As the AME bishops issued their statement, Peace Pilgrimage marchers, including Christians, Jews and Muslims, joined with the organization Faith for Black Lives on a trek from Philadelphia to Washington to urge an end to the war. On the same day, which was Ash Wednesday, dozens of Christian protesters protested outside the White House, where a Catholic Mass was said as part of an ecumenical witness in support of a cease-fire.

In November, more than 900 Black Christian leaders took out a full-page ad in The New York Times, calling for a cease-fire and the release of Israeli hostages in Gaza.

Shortly after the Oct. 7 start of the war, other historically Black denominations issued statements.

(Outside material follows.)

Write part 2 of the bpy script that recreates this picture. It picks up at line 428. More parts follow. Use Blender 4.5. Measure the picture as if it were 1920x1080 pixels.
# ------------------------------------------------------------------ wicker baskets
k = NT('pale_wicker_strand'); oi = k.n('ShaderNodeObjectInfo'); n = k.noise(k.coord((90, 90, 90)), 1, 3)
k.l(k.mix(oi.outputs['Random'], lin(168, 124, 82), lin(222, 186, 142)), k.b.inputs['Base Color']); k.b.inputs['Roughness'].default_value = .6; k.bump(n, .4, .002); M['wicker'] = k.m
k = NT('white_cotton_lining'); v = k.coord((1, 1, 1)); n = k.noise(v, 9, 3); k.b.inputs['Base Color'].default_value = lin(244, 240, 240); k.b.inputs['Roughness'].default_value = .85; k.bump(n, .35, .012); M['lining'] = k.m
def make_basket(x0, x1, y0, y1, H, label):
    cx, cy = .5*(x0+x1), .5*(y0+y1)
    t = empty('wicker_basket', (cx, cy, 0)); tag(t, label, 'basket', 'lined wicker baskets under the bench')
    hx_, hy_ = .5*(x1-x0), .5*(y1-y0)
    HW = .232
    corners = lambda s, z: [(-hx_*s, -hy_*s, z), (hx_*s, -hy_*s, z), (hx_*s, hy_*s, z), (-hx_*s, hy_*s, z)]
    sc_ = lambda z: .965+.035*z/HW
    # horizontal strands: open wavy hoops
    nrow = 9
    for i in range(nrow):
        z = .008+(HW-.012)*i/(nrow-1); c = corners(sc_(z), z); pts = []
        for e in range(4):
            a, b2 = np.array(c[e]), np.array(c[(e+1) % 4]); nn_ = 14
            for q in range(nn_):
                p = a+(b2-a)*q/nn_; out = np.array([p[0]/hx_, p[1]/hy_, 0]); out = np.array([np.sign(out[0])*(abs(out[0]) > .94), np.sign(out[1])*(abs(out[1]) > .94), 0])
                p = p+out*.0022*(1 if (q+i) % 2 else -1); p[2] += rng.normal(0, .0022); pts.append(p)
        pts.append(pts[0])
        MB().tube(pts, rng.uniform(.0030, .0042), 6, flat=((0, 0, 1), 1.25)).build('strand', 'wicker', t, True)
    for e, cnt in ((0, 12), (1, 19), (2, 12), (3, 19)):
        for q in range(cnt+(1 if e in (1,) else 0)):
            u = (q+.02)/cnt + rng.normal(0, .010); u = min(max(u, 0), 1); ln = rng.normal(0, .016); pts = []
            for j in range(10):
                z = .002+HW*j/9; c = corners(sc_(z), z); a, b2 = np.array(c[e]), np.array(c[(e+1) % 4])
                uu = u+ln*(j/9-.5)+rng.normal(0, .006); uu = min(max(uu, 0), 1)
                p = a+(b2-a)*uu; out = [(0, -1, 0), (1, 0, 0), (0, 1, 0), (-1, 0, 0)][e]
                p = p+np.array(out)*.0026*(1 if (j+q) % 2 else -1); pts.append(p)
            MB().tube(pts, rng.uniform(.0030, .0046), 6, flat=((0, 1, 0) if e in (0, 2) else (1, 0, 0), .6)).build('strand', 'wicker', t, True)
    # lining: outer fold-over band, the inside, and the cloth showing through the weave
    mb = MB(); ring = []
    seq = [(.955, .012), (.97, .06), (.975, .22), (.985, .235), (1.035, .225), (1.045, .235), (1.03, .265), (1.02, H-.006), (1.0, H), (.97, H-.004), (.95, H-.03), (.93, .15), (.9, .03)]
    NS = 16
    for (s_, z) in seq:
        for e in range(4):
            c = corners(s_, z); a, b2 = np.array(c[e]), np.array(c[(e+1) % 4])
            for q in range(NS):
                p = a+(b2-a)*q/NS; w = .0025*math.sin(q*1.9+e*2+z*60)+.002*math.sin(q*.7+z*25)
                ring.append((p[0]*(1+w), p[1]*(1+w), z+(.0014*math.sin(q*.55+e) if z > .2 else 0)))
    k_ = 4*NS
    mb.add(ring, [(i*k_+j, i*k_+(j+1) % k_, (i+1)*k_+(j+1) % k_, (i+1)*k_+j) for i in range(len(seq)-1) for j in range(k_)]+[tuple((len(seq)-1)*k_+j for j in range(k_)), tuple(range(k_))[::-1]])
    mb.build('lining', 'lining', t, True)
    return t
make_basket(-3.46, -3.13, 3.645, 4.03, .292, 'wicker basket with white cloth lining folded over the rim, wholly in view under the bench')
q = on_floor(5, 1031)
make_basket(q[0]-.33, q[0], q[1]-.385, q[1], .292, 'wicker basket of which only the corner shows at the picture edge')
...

Church of God in Christ Presiding Bishop J. Drew Sheard said in an Oct. 9 statement, “my heart goes out to the State of Israel. We are deeply concerned for the well-being of its people. We believe in the power of love and peace and offer our prayers for peace, security, and prosperity.”

The Board of Bishops of the African Methodist Episcopal Zion Church expressed lament over the violence affecting Jewish, Muslim, and Christian people in the region.

“Persons of moral clarity can fiercely condemn acts of terrorism by Hamas while also speaking out against the collective punishment of the people of Gaza and the life-threatening conditions imposed upon the Palestinian population,” the AME Zion bishops said in an Oct. 17 statement. “Israeli and Palestinian lives are of equal value, and each of their lives matter.”